Capgemini: Gamification as a business change means
Gaming is a massive industry; it engages people across many social and political spectrums. By leveraging the skills and entertainment value contained in games within elements of the business process, certain transformational process can be motivated and encouraged. In a recent point of view from Capgemini, the role of gamification as a means of cultural change within firms is considered, with the positive results of one intervention considered.
According to business consulting firm Kotter International, a lack of employee engagement with business transformation was implicated as the reason for the failure of 70% of such transformations. While the need for businesses to transform is, in this period of rapidly changing business environments, seen ever more important for long term strategy, in 50% of the cases convincing the wider employees to engage with the requisite changes continues to be of issue. In a recent article from Capgemini, titled ‘Enterprise Gamification: Playing to win’, the insight of the importance of people in the transformation process is reconsidered. Driving digital transformation, the authors note, is not only about introducing new technologies. Achieving true transformation toward new business values requires a shift in the business culture, cultures that have become stuck in the mud.
The need for improved business agility as well as firms developing a clear digital footprint is becoming increasingly apparent. By 2017, as much as 70% of digital business models will be based on a readiness to shift focus and capabilities on changes in customers’ behaviour. In order to do so, deployment of digital developments needs to take advantage of employees’ existing experience with digital environments: rather than focussing on “deployment”, digital changes need to be considered as adoption, one that may be best achieved through gamification.
Gamification
Gamification is a process through which a business introduces elements of the structural features of certain types of competitive games into the wider business context, such that the use of “recognition events” i.e., the points of distinction, improve the “intrinsic motivation” of workforce engagement. The link laid here is between employee engagement and business performance, where there is positive correlation between high engagement and high performance. Elements that engage gamers, which trigger three key motivational aspects: motivation, trigger and ability, are encoded into the business process.

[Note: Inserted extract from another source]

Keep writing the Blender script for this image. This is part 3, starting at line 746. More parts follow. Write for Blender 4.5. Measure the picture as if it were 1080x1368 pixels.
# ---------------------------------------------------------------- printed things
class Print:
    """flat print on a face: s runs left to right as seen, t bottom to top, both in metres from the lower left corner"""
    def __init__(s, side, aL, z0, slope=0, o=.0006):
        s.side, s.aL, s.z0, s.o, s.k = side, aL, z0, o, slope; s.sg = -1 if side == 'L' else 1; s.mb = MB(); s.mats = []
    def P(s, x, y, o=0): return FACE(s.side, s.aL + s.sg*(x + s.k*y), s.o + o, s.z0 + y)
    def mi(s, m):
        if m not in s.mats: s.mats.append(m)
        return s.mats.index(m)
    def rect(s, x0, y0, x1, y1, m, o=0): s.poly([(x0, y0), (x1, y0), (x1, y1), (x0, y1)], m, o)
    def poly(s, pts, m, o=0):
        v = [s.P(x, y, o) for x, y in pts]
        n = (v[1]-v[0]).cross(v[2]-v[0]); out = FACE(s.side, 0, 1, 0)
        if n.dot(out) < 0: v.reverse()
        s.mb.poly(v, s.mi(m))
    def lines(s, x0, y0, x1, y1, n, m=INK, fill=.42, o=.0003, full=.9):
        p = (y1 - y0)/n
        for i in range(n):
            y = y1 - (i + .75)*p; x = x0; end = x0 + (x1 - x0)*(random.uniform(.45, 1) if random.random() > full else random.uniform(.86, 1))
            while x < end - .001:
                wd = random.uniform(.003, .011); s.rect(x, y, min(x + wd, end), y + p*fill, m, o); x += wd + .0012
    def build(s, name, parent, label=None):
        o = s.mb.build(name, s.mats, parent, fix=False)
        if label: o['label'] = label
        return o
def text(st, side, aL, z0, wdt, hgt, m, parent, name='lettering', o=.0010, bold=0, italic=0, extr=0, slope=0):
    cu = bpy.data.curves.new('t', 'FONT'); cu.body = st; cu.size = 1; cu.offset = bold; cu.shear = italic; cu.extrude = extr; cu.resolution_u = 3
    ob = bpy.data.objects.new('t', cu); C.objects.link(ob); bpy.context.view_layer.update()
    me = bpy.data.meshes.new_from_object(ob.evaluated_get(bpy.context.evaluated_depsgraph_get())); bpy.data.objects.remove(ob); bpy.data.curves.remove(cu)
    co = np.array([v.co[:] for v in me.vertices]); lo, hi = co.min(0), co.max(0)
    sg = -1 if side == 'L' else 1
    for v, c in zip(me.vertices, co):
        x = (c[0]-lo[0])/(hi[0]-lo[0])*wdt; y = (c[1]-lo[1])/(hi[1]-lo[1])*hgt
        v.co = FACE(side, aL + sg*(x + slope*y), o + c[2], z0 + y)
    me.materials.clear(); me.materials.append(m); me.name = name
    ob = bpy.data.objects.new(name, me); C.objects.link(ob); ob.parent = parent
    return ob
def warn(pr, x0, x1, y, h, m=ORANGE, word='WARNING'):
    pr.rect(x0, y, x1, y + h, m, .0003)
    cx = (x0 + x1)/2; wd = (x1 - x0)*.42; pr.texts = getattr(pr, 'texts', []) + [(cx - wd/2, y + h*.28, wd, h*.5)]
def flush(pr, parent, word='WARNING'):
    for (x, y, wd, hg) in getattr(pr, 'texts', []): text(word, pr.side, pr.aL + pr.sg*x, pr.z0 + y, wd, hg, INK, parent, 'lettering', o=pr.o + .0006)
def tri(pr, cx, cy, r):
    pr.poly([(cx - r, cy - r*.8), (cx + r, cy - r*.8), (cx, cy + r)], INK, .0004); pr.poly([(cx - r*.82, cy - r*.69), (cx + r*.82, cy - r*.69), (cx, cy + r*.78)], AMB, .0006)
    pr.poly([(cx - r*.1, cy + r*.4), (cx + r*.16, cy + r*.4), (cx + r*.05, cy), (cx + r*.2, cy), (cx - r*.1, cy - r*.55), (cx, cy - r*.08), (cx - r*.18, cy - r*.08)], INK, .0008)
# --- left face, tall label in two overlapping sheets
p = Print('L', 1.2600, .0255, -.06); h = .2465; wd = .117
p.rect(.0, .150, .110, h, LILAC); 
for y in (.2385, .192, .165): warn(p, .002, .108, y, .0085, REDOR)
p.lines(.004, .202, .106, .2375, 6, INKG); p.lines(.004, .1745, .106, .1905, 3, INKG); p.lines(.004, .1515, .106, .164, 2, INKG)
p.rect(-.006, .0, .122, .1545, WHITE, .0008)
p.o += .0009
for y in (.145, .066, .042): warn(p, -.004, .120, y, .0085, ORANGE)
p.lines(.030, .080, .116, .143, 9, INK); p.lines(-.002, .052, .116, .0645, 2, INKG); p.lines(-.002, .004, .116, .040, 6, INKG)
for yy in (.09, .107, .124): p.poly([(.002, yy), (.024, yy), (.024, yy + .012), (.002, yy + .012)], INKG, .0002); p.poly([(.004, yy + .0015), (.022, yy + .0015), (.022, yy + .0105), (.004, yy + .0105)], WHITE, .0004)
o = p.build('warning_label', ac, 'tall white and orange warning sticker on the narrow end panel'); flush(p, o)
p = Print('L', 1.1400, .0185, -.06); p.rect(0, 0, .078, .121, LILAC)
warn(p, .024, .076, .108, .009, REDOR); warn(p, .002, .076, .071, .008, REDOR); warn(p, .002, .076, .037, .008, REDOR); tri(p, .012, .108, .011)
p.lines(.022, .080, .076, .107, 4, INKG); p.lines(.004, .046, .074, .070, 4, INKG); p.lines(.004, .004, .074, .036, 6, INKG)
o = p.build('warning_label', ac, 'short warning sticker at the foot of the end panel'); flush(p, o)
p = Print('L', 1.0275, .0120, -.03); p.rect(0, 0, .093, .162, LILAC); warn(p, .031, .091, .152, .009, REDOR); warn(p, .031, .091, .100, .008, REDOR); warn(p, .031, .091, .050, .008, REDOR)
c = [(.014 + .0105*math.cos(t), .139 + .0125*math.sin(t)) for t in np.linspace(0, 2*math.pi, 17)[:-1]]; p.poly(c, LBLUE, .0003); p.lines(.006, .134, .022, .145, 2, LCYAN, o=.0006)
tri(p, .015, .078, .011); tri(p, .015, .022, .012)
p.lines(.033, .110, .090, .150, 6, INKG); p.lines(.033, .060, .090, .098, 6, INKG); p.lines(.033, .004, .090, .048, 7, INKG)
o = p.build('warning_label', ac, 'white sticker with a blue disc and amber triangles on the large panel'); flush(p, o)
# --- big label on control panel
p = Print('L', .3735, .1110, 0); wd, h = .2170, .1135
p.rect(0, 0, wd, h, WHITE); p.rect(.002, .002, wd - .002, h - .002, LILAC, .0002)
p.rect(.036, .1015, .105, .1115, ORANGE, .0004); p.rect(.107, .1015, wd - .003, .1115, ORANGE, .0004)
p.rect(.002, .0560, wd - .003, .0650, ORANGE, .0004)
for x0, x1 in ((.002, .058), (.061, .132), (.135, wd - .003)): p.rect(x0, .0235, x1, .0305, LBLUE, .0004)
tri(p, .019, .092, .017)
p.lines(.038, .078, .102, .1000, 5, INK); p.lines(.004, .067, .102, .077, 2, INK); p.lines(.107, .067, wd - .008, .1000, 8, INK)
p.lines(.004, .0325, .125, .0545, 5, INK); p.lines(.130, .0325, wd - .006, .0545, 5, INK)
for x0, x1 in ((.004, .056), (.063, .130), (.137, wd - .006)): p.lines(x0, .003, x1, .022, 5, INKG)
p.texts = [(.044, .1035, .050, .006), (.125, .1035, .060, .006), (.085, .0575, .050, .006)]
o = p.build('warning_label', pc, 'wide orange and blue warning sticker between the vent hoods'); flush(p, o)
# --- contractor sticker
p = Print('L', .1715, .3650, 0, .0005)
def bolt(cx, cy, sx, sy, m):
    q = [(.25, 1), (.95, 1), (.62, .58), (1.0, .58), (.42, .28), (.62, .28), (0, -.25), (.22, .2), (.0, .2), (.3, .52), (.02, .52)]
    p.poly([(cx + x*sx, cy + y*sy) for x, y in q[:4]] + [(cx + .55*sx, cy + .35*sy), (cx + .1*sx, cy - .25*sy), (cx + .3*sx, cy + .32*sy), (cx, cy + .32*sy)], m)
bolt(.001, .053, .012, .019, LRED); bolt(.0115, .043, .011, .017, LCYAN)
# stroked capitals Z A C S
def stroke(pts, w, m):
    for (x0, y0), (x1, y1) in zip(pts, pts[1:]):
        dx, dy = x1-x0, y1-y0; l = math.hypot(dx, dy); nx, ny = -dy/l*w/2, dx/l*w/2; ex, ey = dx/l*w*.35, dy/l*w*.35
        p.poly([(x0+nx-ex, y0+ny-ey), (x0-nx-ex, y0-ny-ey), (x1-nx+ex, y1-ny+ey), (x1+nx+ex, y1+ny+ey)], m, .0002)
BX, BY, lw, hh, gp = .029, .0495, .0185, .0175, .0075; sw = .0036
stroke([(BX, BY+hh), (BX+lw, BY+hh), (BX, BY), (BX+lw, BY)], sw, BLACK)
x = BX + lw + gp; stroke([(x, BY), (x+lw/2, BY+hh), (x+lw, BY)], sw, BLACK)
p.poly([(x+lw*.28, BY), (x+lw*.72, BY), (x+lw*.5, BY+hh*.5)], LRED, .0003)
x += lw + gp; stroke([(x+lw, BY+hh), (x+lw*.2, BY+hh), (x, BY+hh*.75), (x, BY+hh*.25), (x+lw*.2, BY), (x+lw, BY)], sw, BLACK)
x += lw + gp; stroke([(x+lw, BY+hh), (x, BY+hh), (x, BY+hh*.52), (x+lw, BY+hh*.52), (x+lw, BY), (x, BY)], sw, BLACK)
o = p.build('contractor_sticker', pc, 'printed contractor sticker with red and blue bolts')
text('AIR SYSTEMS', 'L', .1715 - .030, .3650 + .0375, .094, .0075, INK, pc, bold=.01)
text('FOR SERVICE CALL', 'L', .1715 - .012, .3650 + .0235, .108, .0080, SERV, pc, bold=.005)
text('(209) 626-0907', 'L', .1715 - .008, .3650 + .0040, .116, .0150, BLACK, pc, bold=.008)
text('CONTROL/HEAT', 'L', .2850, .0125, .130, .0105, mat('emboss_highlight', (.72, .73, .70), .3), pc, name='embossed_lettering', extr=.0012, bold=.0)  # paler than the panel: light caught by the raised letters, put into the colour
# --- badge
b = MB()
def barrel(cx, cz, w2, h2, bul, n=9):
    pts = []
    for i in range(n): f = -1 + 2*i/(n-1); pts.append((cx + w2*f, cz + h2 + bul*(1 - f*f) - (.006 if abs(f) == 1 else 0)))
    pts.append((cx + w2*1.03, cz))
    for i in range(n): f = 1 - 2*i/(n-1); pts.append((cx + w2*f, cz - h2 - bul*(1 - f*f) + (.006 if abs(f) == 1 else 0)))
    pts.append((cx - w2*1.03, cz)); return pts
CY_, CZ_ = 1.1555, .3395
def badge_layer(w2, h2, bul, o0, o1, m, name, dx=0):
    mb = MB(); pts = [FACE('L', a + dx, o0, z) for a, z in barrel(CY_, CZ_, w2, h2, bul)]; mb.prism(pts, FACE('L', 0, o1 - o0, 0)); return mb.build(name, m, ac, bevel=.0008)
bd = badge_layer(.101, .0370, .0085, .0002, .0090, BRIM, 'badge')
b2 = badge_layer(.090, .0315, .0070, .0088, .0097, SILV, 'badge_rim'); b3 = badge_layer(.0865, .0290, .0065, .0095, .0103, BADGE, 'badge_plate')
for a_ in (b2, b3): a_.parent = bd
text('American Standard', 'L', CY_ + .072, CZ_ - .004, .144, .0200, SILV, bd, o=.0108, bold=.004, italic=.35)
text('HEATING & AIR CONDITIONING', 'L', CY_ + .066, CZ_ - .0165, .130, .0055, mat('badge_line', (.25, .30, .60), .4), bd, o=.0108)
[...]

Capgemini’s gamification success
One element of transformation within businesses is creating innovations, with innovations relevant to the changing demand from the market as well as creating solutions to reduce the bottom line. As an example of the success of gamification and as a means to create innovative solutions, Capgemini engaged with the UK energy giant EDF Energy, introducing gamification to the enterprise.
According to their analysis, the introduction of the gamification tools created over 100 ideas for increasing revenue and driving down costs, from a widely engaged workforce, five times the amount created by earlier efforts. The consultancy created a system of interactive leadership boards and point systems which encouraged fun and internal competition that structurally forced 92% of employees to become engaged with the process; capturing the attention of the whole employee demographic. According to Capgemini, the process created the tools required to motivate people of all ranks to engage with solving issues faced by the business as a whole.
“Gamification at the enterprise level is increasingly becoming a solution to transformation as it can in many cases engage employees, consumers and partners more effectively than traditional methods. It provides a mechanism to support any changes to a business’s operating model and drive meaningful digitally-enabled business transformation,” says Maggie Buggie, VP Global Head of Digital Sales and Markets from Capgemini and one of the authors of the article. By using familiar game elements and attaching real world benefits to the transformation process, gamification has a place in driving self-sustaining, collaborative and active communities of employees toward a digital transformation of out-dated business cultures.